## BEGIN

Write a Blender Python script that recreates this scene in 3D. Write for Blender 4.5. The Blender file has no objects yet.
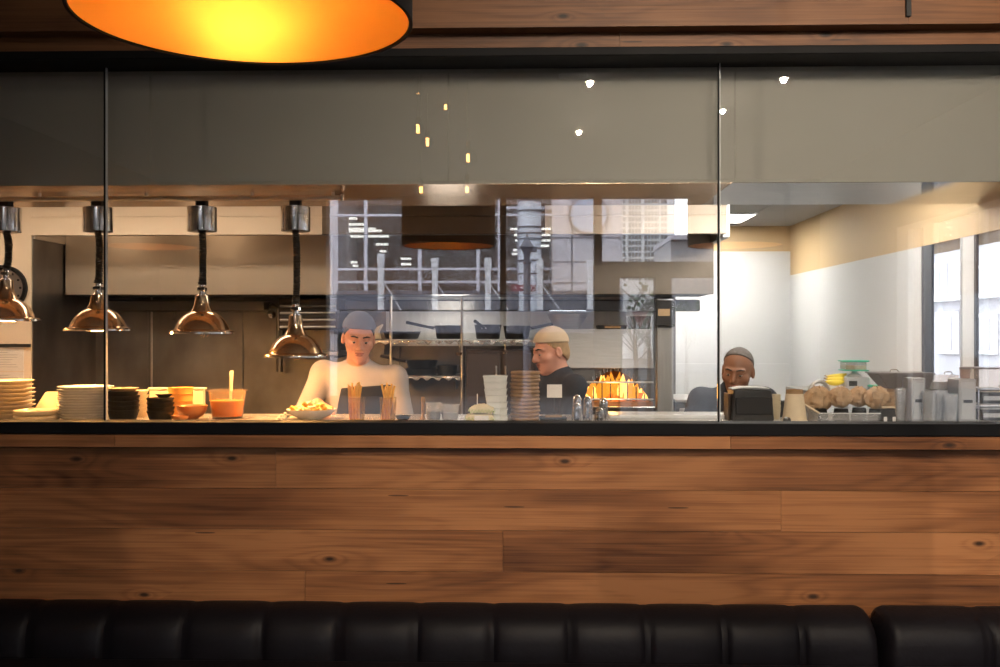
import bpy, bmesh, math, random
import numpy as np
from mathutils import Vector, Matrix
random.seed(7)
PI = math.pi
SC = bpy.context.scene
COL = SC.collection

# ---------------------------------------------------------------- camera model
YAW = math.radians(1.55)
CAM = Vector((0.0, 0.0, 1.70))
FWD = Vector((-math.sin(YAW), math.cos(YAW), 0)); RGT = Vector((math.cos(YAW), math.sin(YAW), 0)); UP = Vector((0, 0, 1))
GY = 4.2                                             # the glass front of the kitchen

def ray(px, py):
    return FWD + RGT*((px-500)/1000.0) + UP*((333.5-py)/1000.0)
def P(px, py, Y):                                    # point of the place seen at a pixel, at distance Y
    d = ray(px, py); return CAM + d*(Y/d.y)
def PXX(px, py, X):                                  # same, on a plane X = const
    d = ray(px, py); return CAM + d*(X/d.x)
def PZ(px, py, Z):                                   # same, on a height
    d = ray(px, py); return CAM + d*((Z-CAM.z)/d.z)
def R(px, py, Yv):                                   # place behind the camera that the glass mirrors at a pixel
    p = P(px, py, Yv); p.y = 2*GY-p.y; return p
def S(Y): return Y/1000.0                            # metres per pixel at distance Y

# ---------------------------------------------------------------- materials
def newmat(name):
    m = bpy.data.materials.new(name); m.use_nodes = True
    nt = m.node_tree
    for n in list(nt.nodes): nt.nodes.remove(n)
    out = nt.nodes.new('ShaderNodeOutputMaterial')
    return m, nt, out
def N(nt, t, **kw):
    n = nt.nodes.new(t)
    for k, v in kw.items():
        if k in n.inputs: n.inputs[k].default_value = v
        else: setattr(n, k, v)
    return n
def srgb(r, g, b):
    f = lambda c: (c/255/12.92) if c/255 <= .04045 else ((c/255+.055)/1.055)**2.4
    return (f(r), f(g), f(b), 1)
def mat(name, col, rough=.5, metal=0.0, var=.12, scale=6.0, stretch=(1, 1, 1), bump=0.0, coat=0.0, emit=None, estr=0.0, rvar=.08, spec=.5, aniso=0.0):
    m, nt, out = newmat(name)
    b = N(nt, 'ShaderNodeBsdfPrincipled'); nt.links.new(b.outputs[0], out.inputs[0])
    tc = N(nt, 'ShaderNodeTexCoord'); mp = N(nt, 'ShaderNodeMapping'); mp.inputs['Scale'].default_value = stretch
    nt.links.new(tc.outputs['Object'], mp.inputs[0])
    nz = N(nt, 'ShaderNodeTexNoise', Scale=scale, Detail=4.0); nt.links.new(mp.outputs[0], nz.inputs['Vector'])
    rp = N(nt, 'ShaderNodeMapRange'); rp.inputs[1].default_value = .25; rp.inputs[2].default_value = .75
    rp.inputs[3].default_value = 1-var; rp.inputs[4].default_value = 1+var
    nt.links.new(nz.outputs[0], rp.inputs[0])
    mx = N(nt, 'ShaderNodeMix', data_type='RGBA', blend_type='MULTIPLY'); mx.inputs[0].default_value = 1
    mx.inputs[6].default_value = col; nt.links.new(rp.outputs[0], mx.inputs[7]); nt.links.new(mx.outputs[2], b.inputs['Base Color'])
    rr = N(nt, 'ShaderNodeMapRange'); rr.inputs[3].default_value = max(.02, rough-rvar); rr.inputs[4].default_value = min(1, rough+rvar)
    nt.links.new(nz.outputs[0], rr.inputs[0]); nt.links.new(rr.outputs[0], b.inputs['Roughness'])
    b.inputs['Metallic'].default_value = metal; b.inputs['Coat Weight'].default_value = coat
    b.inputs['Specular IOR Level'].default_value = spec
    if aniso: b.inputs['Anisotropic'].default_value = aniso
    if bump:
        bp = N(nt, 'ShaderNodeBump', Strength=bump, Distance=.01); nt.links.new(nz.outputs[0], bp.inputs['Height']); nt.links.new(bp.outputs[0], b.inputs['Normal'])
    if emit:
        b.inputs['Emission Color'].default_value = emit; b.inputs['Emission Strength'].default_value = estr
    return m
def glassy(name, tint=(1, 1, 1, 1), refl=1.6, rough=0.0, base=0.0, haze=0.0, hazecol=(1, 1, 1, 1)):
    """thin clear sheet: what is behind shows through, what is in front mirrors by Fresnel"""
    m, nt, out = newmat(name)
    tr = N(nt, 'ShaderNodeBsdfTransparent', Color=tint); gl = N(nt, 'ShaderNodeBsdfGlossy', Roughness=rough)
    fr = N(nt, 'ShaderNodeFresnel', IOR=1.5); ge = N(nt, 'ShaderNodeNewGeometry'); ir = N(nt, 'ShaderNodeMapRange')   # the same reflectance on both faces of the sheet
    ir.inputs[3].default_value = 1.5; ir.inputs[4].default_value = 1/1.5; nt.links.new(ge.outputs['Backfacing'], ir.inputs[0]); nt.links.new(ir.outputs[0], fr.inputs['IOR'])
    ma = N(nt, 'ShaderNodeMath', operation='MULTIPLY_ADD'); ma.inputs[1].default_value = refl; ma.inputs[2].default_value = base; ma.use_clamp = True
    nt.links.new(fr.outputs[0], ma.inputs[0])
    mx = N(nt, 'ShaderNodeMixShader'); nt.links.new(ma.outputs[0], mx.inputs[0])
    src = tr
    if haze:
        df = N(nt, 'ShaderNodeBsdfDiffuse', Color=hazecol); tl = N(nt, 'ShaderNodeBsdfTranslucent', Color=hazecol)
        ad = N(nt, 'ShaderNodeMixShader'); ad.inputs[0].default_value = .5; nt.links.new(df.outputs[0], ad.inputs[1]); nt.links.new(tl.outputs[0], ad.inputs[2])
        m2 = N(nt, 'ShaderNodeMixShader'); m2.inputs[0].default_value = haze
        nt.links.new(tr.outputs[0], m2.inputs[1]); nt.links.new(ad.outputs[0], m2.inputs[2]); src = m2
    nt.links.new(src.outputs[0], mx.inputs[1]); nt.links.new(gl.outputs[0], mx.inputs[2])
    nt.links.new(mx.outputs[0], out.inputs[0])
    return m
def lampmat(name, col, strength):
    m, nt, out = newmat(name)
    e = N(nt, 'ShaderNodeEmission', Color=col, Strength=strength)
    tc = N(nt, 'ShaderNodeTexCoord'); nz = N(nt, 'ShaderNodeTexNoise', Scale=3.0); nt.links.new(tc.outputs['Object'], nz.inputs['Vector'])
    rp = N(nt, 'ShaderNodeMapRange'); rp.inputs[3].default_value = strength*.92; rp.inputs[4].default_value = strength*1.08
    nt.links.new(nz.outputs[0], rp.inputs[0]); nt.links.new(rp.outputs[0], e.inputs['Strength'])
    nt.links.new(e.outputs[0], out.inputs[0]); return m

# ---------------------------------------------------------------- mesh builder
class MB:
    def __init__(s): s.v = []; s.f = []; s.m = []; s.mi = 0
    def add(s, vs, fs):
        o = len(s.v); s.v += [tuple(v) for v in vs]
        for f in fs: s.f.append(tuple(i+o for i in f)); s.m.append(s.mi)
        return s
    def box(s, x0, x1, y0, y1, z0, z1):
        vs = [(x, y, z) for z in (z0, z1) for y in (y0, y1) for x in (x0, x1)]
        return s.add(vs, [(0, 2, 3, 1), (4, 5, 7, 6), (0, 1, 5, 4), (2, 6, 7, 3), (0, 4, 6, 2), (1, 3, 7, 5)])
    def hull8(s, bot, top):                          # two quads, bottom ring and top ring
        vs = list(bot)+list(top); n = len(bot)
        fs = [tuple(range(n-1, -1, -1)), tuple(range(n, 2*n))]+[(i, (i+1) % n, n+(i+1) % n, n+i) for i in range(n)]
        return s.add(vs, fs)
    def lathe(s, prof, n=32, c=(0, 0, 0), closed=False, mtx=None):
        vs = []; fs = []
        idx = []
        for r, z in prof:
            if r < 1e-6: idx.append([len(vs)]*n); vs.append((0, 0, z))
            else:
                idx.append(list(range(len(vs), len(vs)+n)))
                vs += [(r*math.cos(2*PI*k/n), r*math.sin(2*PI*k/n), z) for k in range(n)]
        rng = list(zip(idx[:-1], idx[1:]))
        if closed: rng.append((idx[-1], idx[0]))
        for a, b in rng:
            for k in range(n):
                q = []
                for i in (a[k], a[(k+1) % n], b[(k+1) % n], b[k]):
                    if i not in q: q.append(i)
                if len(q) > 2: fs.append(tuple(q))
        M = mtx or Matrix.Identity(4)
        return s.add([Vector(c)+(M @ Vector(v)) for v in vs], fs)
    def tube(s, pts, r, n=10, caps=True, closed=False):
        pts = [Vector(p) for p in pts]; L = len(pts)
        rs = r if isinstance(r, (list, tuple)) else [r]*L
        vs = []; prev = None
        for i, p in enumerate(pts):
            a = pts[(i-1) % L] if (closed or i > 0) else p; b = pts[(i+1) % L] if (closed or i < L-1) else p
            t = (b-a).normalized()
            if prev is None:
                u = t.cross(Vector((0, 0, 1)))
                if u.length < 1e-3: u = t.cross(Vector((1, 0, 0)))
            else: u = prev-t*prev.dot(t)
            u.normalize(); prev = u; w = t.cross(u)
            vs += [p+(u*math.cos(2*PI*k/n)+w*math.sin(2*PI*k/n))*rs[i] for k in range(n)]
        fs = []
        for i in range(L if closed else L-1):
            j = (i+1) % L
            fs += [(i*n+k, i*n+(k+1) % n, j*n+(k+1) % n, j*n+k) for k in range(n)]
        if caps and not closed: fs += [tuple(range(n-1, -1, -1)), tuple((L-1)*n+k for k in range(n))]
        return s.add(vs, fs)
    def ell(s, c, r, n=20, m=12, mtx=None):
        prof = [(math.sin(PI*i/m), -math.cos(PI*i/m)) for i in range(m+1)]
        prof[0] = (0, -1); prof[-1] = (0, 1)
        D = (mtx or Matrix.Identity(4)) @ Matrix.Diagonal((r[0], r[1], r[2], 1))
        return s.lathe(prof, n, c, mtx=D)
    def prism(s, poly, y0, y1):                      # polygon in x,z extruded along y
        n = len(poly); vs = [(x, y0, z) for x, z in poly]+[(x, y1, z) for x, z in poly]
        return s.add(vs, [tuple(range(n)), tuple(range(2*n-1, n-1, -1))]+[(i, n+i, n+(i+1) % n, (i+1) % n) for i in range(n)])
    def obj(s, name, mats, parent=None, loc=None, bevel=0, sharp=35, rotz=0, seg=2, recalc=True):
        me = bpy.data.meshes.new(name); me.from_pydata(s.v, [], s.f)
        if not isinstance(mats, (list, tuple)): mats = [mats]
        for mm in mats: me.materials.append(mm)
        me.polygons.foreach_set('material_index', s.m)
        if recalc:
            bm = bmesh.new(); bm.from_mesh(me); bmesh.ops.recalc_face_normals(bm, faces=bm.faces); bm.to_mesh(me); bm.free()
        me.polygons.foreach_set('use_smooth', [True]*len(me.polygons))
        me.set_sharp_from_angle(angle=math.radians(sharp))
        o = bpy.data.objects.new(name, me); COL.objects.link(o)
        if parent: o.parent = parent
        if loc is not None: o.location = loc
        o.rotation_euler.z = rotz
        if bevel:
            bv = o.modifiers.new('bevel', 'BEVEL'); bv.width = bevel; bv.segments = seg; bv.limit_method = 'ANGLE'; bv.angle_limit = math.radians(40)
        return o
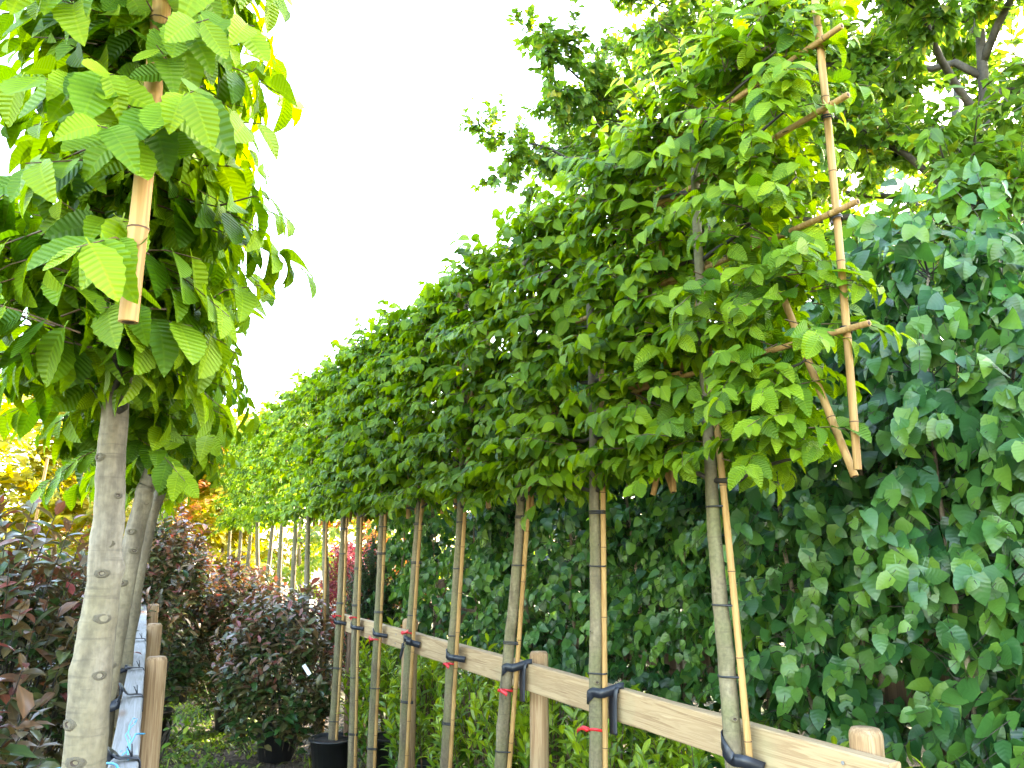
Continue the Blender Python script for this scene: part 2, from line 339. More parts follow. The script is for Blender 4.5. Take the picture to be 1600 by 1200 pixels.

## END

▶ _Challenge_: Search the material above for "that". Pull out each line where it shows up.

▶ _Final result_:
Write a Blender Python script that recreates this scene in 3D. Write for Blender 4.5. The Blender file has no objects yet.
def R(px, py, Yv):                                   # place behind the camera that the glass mirrors at a pixel